● What is required
What do the lines from the top of the data through the line with "R = math.radians" say? Quote them exactly and include both ends.

— START OF Task data —

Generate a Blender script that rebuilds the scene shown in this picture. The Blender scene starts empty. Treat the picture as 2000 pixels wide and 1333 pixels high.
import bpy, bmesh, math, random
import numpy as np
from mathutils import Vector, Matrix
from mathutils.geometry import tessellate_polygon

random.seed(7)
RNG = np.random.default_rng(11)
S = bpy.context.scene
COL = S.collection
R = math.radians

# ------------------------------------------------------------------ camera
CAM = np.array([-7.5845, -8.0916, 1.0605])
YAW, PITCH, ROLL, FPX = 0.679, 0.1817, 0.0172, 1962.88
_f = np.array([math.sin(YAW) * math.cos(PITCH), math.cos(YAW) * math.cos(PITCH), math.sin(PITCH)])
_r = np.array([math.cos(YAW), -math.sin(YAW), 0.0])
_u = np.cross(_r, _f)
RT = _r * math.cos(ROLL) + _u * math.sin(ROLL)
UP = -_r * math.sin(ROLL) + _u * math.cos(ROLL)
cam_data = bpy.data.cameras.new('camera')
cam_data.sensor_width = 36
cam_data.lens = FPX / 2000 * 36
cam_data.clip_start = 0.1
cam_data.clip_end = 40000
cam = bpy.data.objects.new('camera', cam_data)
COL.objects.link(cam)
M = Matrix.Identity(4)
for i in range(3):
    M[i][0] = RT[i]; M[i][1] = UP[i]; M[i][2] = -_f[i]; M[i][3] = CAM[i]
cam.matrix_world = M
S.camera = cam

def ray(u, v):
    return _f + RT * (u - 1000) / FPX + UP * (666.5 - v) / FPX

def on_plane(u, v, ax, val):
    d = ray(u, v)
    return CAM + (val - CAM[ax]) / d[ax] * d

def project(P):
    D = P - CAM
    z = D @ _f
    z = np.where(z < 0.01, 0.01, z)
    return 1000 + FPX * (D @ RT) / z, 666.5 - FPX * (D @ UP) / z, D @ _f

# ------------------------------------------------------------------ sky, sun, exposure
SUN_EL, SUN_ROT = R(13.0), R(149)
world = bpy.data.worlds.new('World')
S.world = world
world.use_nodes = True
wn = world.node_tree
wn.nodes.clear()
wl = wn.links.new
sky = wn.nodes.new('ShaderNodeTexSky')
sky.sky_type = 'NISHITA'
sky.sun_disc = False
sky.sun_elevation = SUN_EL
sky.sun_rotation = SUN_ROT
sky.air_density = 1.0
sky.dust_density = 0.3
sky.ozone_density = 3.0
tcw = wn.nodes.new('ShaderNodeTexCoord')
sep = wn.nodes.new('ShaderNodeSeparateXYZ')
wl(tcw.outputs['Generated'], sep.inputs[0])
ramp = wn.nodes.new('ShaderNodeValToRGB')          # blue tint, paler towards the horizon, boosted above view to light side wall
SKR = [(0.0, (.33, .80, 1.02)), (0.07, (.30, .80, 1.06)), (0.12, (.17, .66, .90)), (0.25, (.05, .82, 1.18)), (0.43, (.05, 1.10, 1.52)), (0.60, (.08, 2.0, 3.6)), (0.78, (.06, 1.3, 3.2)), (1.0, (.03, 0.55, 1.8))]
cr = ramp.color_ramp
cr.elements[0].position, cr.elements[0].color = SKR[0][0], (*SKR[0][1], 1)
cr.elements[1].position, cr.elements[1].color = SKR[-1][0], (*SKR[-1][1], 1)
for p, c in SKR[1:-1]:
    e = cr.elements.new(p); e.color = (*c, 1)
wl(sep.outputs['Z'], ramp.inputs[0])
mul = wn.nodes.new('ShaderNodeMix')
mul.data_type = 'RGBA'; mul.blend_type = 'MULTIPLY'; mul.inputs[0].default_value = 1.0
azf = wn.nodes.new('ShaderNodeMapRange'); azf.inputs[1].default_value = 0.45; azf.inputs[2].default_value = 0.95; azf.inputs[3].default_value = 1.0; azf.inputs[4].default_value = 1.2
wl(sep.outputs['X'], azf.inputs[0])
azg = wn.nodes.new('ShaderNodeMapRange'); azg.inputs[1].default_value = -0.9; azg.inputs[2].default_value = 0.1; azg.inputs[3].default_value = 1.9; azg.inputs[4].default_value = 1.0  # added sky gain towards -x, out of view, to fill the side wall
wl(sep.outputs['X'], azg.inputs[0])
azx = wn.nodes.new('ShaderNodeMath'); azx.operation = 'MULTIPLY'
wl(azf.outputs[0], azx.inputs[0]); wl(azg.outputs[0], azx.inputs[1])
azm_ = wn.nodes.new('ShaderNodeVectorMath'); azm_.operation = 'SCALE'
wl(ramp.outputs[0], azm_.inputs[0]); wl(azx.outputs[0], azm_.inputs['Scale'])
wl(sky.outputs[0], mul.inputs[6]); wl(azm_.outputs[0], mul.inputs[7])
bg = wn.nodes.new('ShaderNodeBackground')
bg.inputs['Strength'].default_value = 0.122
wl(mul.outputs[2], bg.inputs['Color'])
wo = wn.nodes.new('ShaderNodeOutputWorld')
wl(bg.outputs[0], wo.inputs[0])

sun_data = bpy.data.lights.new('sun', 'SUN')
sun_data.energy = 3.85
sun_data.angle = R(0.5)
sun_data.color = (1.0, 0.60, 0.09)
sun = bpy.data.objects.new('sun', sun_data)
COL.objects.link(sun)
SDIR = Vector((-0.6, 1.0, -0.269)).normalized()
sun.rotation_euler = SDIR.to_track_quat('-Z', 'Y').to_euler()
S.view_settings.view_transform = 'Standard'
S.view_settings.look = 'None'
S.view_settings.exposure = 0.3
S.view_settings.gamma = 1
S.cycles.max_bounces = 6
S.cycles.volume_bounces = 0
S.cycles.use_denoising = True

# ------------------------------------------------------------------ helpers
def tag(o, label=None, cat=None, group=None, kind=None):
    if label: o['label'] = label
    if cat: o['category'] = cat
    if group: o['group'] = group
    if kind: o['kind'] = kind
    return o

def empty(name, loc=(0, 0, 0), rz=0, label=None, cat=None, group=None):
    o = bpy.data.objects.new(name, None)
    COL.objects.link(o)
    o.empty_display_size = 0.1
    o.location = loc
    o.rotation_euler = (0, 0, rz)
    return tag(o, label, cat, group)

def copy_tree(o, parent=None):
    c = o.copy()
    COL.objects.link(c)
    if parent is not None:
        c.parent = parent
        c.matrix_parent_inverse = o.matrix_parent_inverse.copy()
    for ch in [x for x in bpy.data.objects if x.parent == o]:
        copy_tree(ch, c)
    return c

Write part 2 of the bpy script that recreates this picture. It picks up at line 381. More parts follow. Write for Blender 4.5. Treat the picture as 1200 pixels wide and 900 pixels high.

— END OF Task data —

● Completed task
Generate a Blender script that rebuilds the scene shown in this picture. The Blender scene starts empty. Treat the picture as 2000 pixels wide and 1333 pixels high.
import bpy, bmesh, math, random
import numpy as np
from mathutils import Vector, Matrix
from mathutils.geometry import tessellate_polygon

random.seed(7)
RNG = np.random.default_rng(11)
S = bpy.context.scene
COL = S.collection
R = math.radians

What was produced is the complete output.